The U.S. National Center for Atmospheric Research (NCAR) announced on Monday today that it has selected a new supercomputer named Cheyenne to help researchers across the country studying climate change, severe weather, geomagnetic storms, seismic activity, air quality, wildfires and other geoscience topics.

Cheyenne was selected following a competitive open procurement process and will help “scientists lay the groundwork for improved predictions of a range of phenomena, from hour-by-hour risks associated with thunderstorm outbreaks to the timing of the 11-year solar cycle and its potential impacts on GPS and other sensitive technologies,” NCAR said in a statement. Cheyenne, funded by the National Science Foundation and the state of Wyoming, will be installed this year at the NCAR-Wyoming Supercomputing Center and become operational at the beginning of 2017.

Since the supercomputing facility in Wyoming opened its doors in 2012, the statement added, more than 2,200 scientists from more than 300 universities and federal labs have used its resources.

The new high-performance computer will be a 5.34-petaflop system, meaning it can carry out 5.34 quadrillion calculations per second, the statement said. It will be capable of more than 2.5 times the amount of scientific computing performed by Yellowstone, the current NCAR supercomputer.

“Whether it’s the threat of solar storms or a heightened risk in certain severe weather events, this new system will help lead to improved predictions and strengthen society’s resilience to potential disasters,” said Anke Kamrath, director of operations and services at NCAR’s Computational and Information Systems Laboratory, in the statement.

High-performance computers such as Cheyenne allow researchers to run increasingly detailed models that simulate complex processes and how they might unfold in the future, NCAR explained in the statement. The predictions provide resource managers and policy experts with valuable information for planning ahead and mitigating risk.

Some of the areas in which Cheyenne is expected to accelerate research include the following:

Streamflow: Year-ahead predictions of streamflows and associated reservoir levels at a greater level of detail will provide water managers, farmers and other decision makers with vital information about likely water availability and the potential for drought or flood impacts;

Severe weather: By conducting multiple simultaneous runs (or ensembles) of high-resolution forecast models, scientists will lay the groundwork for more specific predictions of severe weather events, such as the “probability that a cluster of intense thunderstorms with the risk of hail or flooding will strike a county at a particular hour”;

Regional climate change: Scientists will conduct multiple simulations with detailed climate models, predicting how particular regions around the world will experience changing patterns of precipitation and temperature, along with potential impacts from sea level rise, streamflow, and runoff;

Decadal prediction: Ensembles of detailed climate models will also help scientists predict the likelihood of certain climate patterns over a 10-year period, such as the risk of drought for a certain region or changes in Arctic sea ice extent;

Air quality: Scientists will be able to simulate the movement and evolution of air pollutants in far more detail, thereby better understanding the potential health effects of particular types of emissions and working toward improved forecasts of air quality; and

Subsurface flows: More accurate and detailed models will enable researchers to better simulate the subsurface flows of water, and oil and gas, leading to a greater understanding of these resources.
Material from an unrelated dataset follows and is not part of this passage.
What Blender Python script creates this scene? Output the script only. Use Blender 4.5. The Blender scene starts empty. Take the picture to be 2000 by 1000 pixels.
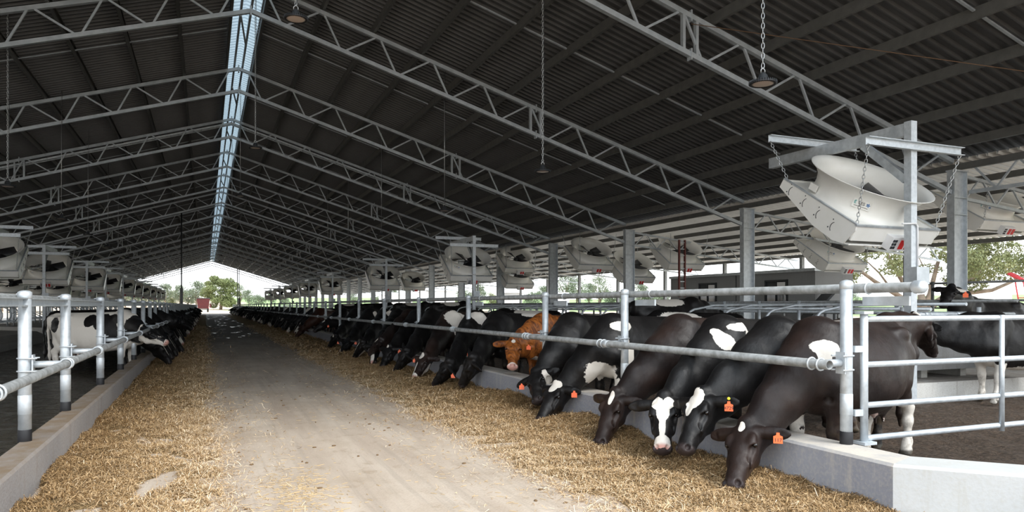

“Cheyenne will be a key component of the research infrastructure of the United States through its provision of supercomputing specifically tailored for the atmospheric, geospace and related sciences,” said NCAR director James Hurrell. “The capabilities of this new system will be central to the continued improvement of our ability to understand and predict changes in weather, climate, air quality and space weather, as well as their impacts on people, ecosystems, and society.”